In December 2009, the Petitioner requested from the public prosecutor (Procuraduria General de la Republica, or PGR) a copy of preliminary investigation PGR/FEMOSPP/002/2002 initiated by the Special Prosecutor for Social & Political Movements of the Past (FEMOSPP) in 2002, in connection with the killing of students and other peaceful protesters by the Mexican military and paramilitary forces on October 2, 1968 at the Plaza de las Tres Culturas in Tlatelolco.
The Petitioner’s initial request for information was denied by the PGR and subsequently appealed before the IFAI under docket No. 1311/10. The IFAI ruled that the information was public, ordered disclosure and a copy of the documents was made available to Petitioner.
In April 2011, Petitioner filed two additional requests with the PGR, seeking two specific documents (“Determinaciones” and “Sentencia”) of preliminary investigation PGR/FEMOSPP/002/2002. The PGR refused disclosure relying on exemptions from disclosure that protect preliminary investigations – namely, Articles 14(I) and (III) of the Federal Transparency and Access to Public Governmental Information Law (RTI Law) – and explained that disclosure would violate its duty of secrecy under Article 16 of the Federal Code of Criminal Procedure (FCCP). The Petitioner appealed to the IFAI and the individual information requests were assigned dockets numbered 2961/11 and 2962/11.
On appeal, the PGR relied on Articles 14 (I) and (III) of the RTI Law and Article 16 of the FCCP to argue that that information sought by Petitioner was reserved. Specifically, it argued that Articles 14(I) and (III) of the RTI Law label “reserved information” as that which is so denominated by law and expressly includes preliminary investigations in that category. In addition, FCCP Article 16 provides tha, once the Court took up criminal action, only the parties to the case can have access to the preliminary investigations produced in the proceedings and public authorities that disclose any such information are subject to administrative or criminal liability.
The IFAI rejected the PGR’s position on the basis that the PGR could not unilaterally re-classify information that IFAI had already catalogued as public in its decision in previous case No.1311/10, and which the PGR was required to disclose accordingly.

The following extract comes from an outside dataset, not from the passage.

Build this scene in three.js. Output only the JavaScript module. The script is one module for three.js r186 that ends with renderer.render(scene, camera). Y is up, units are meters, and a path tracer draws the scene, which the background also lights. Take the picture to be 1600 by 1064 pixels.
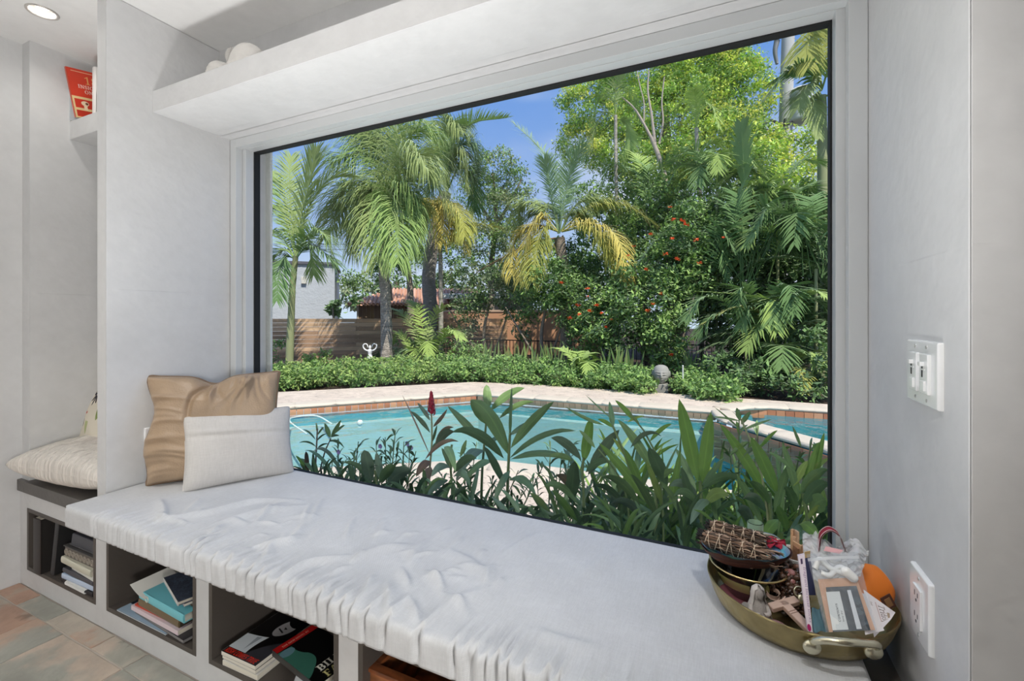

Having already addressed the PGR’s substantive defenses in case No. 1311/10, IFAI did not revisit the Article 14 and 16 defenses.
Notwithstanding the former, the IFAI ultimately discarded the Petitioner’s appeal invoking articles 57(II) and 58(III) of the RTI Law, which jointly provide that an appeal shall be deemed inadmissible when it has already been brought before IFAI. The IFAI noted that it had already issued a resolution ordering disclosure of the FEMOSPP preliminary investigations in case No. 1311/10, which involved the same parties and identical subject matter.
Decision Direction indicates whether the decision expands or contracts expression based on an analysis of the case.
The case has a mixed outcome because although the IFAI ruled that the PGR cannot re-classify information that the Information Commission had already catalogued as public in a prior decision, it ruled that the Petitioner’s appeal was inadmissible because its previous decision had effectively covered the same parties and subject matter.